→ TO DO
Identify the lines that include the word "objects", then copy all of them.

→ SOURCE DATA

::::::::::

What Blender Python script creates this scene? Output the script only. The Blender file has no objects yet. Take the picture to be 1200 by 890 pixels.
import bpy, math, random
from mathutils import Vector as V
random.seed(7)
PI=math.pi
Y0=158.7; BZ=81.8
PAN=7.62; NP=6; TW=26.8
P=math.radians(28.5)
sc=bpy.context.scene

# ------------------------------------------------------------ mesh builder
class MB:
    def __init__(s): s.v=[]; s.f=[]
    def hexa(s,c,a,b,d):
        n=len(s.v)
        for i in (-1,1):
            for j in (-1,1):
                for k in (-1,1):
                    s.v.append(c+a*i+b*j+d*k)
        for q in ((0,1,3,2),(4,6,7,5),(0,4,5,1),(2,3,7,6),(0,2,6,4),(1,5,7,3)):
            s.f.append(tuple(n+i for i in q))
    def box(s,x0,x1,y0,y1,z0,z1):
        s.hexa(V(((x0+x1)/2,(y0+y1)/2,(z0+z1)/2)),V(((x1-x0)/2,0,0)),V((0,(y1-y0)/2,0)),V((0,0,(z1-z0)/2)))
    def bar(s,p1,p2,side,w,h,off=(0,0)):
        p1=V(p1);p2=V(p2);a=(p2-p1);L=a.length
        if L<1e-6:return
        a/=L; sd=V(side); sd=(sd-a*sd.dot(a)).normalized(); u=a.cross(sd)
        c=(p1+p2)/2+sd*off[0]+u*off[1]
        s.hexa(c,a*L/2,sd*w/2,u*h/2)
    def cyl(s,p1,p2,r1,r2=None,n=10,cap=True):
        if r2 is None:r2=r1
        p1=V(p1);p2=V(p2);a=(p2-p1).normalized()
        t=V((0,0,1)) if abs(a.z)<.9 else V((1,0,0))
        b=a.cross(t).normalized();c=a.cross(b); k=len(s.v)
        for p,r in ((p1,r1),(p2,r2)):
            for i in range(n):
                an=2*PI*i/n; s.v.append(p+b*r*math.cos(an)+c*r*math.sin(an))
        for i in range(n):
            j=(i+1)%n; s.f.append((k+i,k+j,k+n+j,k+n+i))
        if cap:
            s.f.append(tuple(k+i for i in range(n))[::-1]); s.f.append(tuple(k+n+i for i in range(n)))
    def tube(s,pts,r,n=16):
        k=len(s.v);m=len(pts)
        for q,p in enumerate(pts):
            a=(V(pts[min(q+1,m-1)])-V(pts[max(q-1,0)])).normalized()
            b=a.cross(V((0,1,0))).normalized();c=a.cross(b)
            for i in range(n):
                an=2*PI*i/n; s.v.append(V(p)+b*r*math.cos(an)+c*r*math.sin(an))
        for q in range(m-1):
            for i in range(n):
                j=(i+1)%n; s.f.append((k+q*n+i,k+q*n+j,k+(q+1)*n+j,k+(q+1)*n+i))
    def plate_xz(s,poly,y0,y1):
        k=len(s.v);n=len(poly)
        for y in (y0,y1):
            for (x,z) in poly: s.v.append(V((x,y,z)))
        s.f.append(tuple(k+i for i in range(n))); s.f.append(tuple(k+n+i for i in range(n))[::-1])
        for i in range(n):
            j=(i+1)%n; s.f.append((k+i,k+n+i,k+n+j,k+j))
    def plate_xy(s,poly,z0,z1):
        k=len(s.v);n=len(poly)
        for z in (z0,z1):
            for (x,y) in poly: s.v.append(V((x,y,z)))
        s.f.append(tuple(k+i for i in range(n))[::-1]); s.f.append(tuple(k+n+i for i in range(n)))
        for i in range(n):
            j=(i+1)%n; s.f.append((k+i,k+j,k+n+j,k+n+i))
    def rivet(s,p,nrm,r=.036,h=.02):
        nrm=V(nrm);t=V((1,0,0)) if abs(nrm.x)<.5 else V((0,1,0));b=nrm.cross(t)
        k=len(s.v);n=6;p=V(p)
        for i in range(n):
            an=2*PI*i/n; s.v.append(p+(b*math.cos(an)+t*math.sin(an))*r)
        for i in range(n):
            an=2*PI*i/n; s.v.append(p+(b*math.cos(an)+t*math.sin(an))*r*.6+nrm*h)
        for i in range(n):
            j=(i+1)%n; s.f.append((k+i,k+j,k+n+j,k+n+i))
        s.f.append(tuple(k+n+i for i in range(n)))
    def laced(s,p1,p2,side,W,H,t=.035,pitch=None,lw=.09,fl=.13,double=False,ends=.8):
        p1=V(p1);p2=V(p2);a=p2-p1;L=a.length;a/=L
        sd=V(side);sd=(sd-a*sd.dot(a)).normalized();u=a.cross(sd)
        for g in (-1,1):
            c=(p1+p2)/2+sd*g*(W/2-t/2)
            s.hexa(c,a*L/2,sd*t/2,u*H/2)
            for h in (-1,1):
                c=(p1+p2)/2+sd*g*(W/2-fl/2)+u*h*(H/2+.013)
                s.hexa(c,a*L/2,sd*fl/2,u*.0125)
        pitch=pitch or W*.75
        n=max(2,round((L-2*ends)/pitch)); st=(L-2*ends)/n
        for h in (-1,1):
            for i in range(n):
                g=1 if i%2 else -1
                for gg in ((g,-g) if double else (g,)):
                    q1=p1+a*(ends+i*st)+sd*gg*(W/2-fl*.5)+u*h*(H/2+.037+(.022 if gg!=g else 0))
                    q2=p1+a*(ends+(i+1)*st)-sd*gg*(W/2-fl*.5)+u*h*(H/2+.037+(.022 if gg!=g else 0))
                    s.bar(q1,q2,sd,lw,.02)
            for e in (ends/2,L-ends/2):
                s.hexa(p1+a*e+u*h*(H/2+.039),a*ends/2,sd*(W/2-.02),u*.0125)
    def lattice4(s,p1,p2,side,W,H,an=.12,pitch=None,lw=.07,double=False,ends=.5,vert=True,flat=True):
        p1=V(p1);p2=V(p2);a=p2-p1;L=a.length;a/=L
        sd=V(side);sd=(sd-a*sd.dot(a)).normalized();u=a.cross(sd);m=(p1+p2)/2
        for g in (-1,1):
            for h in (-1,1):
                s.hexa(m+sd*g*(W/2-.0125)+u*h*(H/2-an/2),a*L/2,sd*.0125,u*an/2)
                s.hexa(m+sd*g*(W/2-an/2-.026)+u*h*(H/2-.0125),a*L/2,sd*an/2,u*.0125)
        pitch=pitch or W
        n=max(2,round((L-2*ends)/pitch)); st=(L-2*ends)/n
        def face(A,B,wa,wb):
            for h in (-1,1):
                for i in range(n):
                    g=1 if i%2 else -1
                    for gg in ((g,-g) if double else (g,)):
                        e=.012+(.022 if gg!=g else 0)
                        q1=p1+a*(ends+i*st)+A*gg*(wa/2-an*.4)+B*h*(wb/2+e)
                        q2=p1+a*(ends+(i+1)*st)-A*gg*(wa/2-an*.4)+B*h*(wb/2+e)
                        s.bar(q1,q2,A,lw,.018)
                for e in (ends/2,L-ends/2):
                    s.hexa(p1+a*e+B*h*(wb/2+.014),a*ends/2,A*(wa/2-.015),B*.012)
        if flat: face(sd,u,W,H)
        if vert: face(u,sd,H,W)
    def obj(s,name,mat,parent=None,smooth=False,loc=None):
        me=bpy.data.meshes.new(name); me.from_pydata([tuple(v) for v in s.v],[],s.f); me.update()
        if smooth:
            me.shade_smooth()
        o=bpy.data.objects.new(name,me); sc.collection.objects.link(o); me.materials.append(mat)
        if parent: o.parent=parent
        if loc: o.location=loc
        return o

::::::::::

→ FINISHED ANSWER
What Blender Python script creates this scene? Output the script only. The Blender file has no objects yet. Take the picture to be 1200 by 890 pixels.
        o=bpy.data.objects.new(name,me); sc.collection.objects.link(o); me.materials.append(mat)